In other words, the soul was supposed to leave the body, hence the word ecstasy (ek stasis). They believed that while the being was absent from the body, the soul was united with the deity. At such times, the ecstatic person had no consciousness of his own.
Change just a handful of words, and this could describe any number of Charismatic meetings. You can see the multitude of ways that Christian worship has been paganized by the excesses of this movement. In fact, there’s a point-by-point correlation between the items mentioned here and popular elements of Charismatic worship:
| Paganism |
Charismaticism |
| demonstrations |
manifestations of the Holy Spirit |
| frenzies |
the annointing, or whatever name they give to the stuff that makes people crazy at worship services |
| orgies |
emphasis on romantic love for Jesus bordering on the sexual |
| music |
praise and worship music, bringing people into “the presence of God” |
| the whirling dance |
idem |
| intoxication |
being “drunk in the Spirit” |
| utterances |
words from the Lord |
| … to produce a condition in which the normal state was left behind and the inspired person perceived what was external to himself and the senses |
… to enter into the presence of God in which the true worshipper perceived spiritual things inaccessible to his senses |
| the soul was supposed to leave the body |
the soul was supposed to forget about the physical world |
| while the being was absent from the body, the soul was united with the deity |
while the soul was unaware of the physical world, it was having communion with God |
In contrast to all of this, Christian worship throughout the centuries has focused on the presence of God in ordinary liturgical worship, which doesn’t require ecstatic states, and in the Sacraments given to us by Jesus. There has always been a place in Christian spirituality for the mystical, experiential side of worship, but it was never allowed to overwhelm these divine ordinances. No, it took Charles Finney’s revivalism and the Pentecostals to plunge us back into pagan ideas of “spirituality”.

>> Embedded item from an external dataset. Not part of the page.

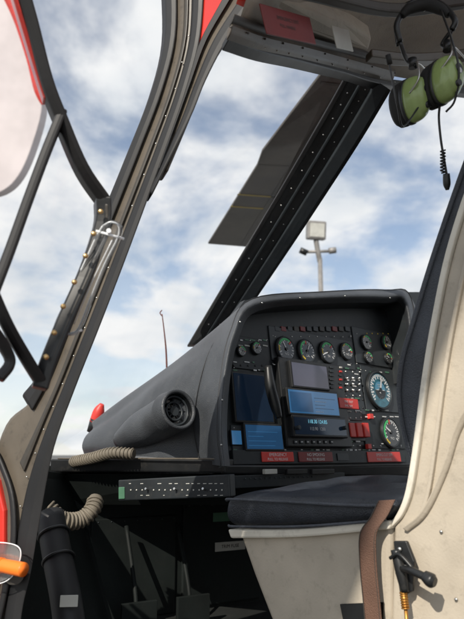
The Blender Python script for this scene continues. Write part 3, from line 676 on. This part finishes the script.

So this, then, is the right and proper conclusion:
Church does not rule out Glossolalia. She simply does not regard it as one of the important ones. Better to “speak five words that can be understood … than speak thousands of words in strange tongues.” This is the Orthodox Christian viewpoint.
UPDATE: After a few more hours of thought, I think I was too harsh in my comparison of charismatic worship to paganism. As I’ve argued before on this site, intention matters, and the intention of charismatics is not to engage in pagan orgies, but to worship God. I consider it a corruption of the Christian worship tradition that it’s sometimes hard to tell the difference, but we do need to give Charismatics the benefit of the doubt.